The module seminars will cover:

    • Seminar 1 – Materiality and Embodiment in Theology an Religion: An Orientation
    • Seminar 2 – Embodied Cognition and Religious Experience
    • Seminar 3 – Accommodation, Revelation and the Incarnation
 
    • Seminar 4 – Religious Ecologies and the New Materialisms Students will make a presentation in the class as part of the module.

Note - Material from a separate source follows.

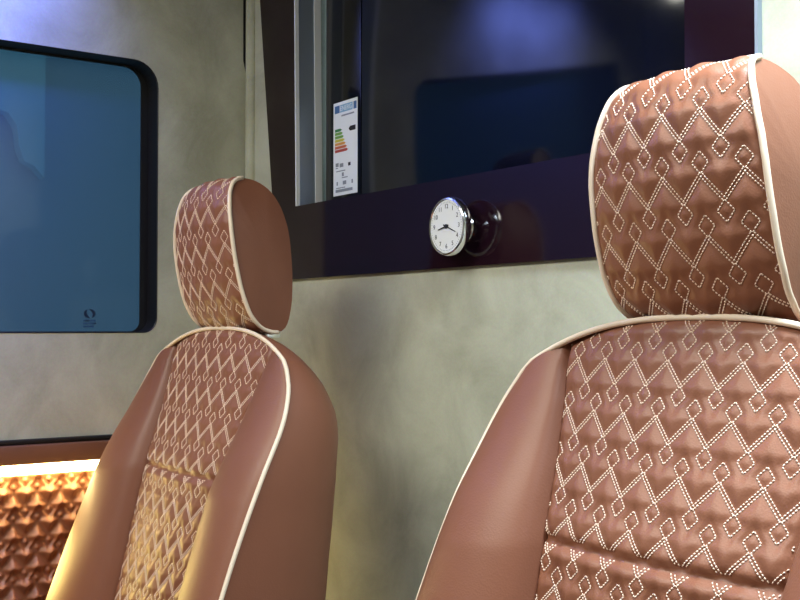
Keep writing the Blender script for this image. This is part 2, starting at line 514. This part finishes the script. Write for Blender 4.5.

The module assessment is through a 5,000-word essay. Students may select an essay subject from the list below, in consultation with the module coordinator. Alternatively, students may formulate their own title on a suitable topic, in discussion with the module coordinator, within the area of the module. Titles are subject to the approval of the module coordinator and the Degree Committee. In either case, the choice of essay subject will be dependent on the availability of appropriate supervision.

 

Indicative Essays Topics:

    • How should scientific accounts of embodiment inform a theology of the body?
    • Does the embodied nature of human cognition place limitations on creaturely knowledge of God?
    • Are theological concepts grounded in embodied experience?
    • What role do rituals and material culture play in religious formation?
    • What are the consequences of accounts of embodiment for understandings of religious experience?
    • Can we understand matter?
    • What does a better understanding of materiality or embodiment mean for theological consideration of life elsewhere in the universe?
    • How should embodiment be treated in theologies of disability?
    • Do theological treatments of gender adequately account for embodied?
    • How do iconoclastic movements in theology relate to the embodied nature of humans?
    • What is added to our understanding of the incarnation in stressing the divine assumption of materiality?
    • How can the sacramental deployment of material elements inform a theological understanding of materiality?
    • What does death mean for a theology of materiality or embodiment?
    • What does materiality or embodiment mean for a theology of death?
    • What do contemporary philosophical discussions of panpsychism offer theology?
    • What do contemporary discussions of embodiment, offer for theological accounts of non-human life?
    • Is the body essential for eco-feminisms?